しかし、上記によると多くの人々は推論の仮定として正しい知識を持っていても、建前の理屈や是々非々の議論から出てくる答えに簡単に従おうとはしないらしい。それはそれで分かる。でも、この記事の結論たるや、"They just have to put that knowledge into practice." などという狐に化かされたような話でしかなく、かなり期待外れだ。
考えてもみれば、或ることをするべきなのは分かっているという問題や懸案というのは、誰にでも幾つかあることだろう。僕の場合だと、過去には一日に1箱ていどを消費していた喫煙者だったので、タバコを止めた方が健康に良いことは分かっているが、やめられないという事情を抱えていた。そして、以前も書いたと思うが、意外なことにケリー・マクゴニガル氏のベスト・セラーである『スタンフォードの自分を変える教室』という自己啓発本の典型みたいな書物を読んで、何かをやるというときに、いちいち理由とか正当化をつけようとするからいけないのであり、必要ならそれこそ「やるなら、今でしょう!」という有名なフレーズのように、ただちに実行するしかないと悟り、翌日から《単にタバコを吸わないというだけの生活》を送ることにした。既に、それから5年以上が経過していて、僕は実はいつでもタバコを吸おうと思えば吸えるのだが、もう今ではタバコを利用しない生活が当たり前になっている。

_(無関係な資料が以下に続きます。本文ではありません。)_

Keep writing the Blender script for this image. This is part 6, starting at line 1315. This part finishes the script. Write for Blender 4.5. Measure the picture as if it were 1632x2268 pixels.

何かを決めたり始めるにあたって、それは正当で高尚な理由があってのことだ、それを自分はきちんと考えて採用したのだと思いたがる人が多いのだろうとは思う。誰でも思いつきそうなことを、だいの大人である自分がいまさら気づいたり学んでフォローするなんてアホみたいではないかというわけだろう・・・でも、屁理屈をこねていつまでも実行して成果を出さなければ、結局はアホ以下であるということに気づかない。